Structure-correlated diffusion anisotropy in nanoporous channel networks by Monte Carlo simulations and percolation theory

Nanoporous silicon consisting of tubular pores imbedded in a silicon matrix has found many technological applications and provides a useful model system for studying phase transitions under confinement. Recently, a model for mass transfer in these materials has been elaborated [Kondrashova et al., Sci. Rep. 7, 40207 (2017)], which assumes that adjacent channels can be connected by “bridges” (with probability p bridge) which allows diffusion perpendicular to the channels. Along the channels, diffusion can be slowed down by “necks” which occur with probability p neck.

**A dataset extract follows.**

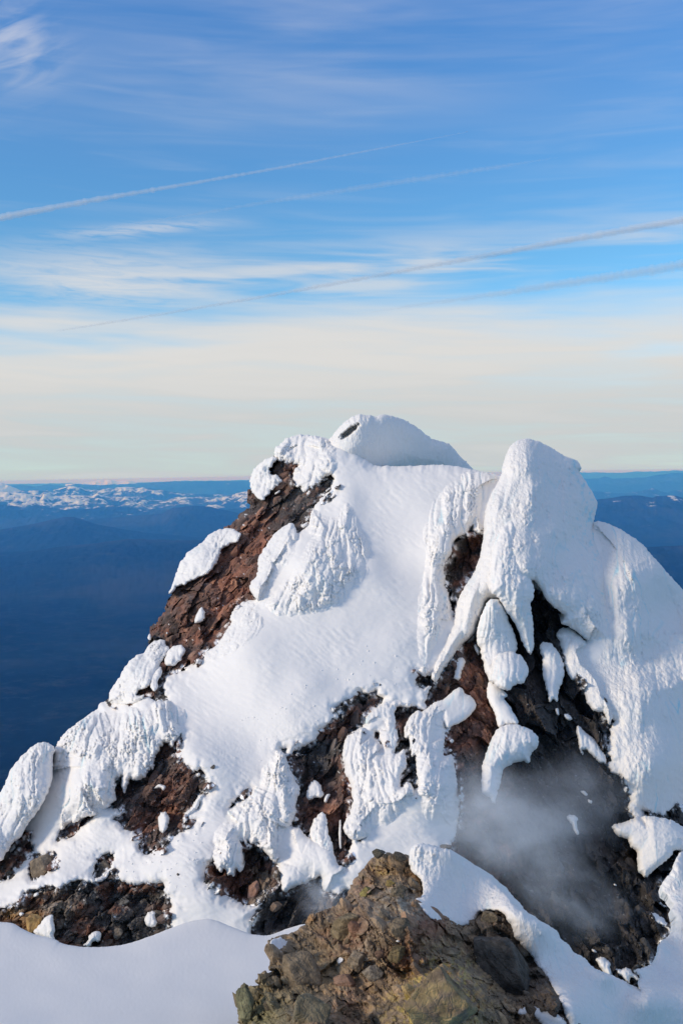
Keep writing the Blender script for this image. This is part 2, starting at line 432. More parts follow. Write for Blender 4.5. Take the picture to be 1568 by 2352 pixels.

In this paper we use Monte-Carlo simulations to study diffusion along the channels and perpendicular to them, as a function of p bridge and p neck, and find remarkable correlations between the diffusivities in longitudinal and radial directions. For clarifying the diffusivity in radial direction, which is governed by the concentration of bridges, we applied percolation theory. We determine analytically how the critical concentration of bridges depends on the size of the system and show that it approaches zero in the thermodynamic limit. Our analysis suggests that the critical properties of the model, including the diffusivity in radial direction, are in the universality class of two-dimensional lattice percolation, which is confirmed by our numerical study.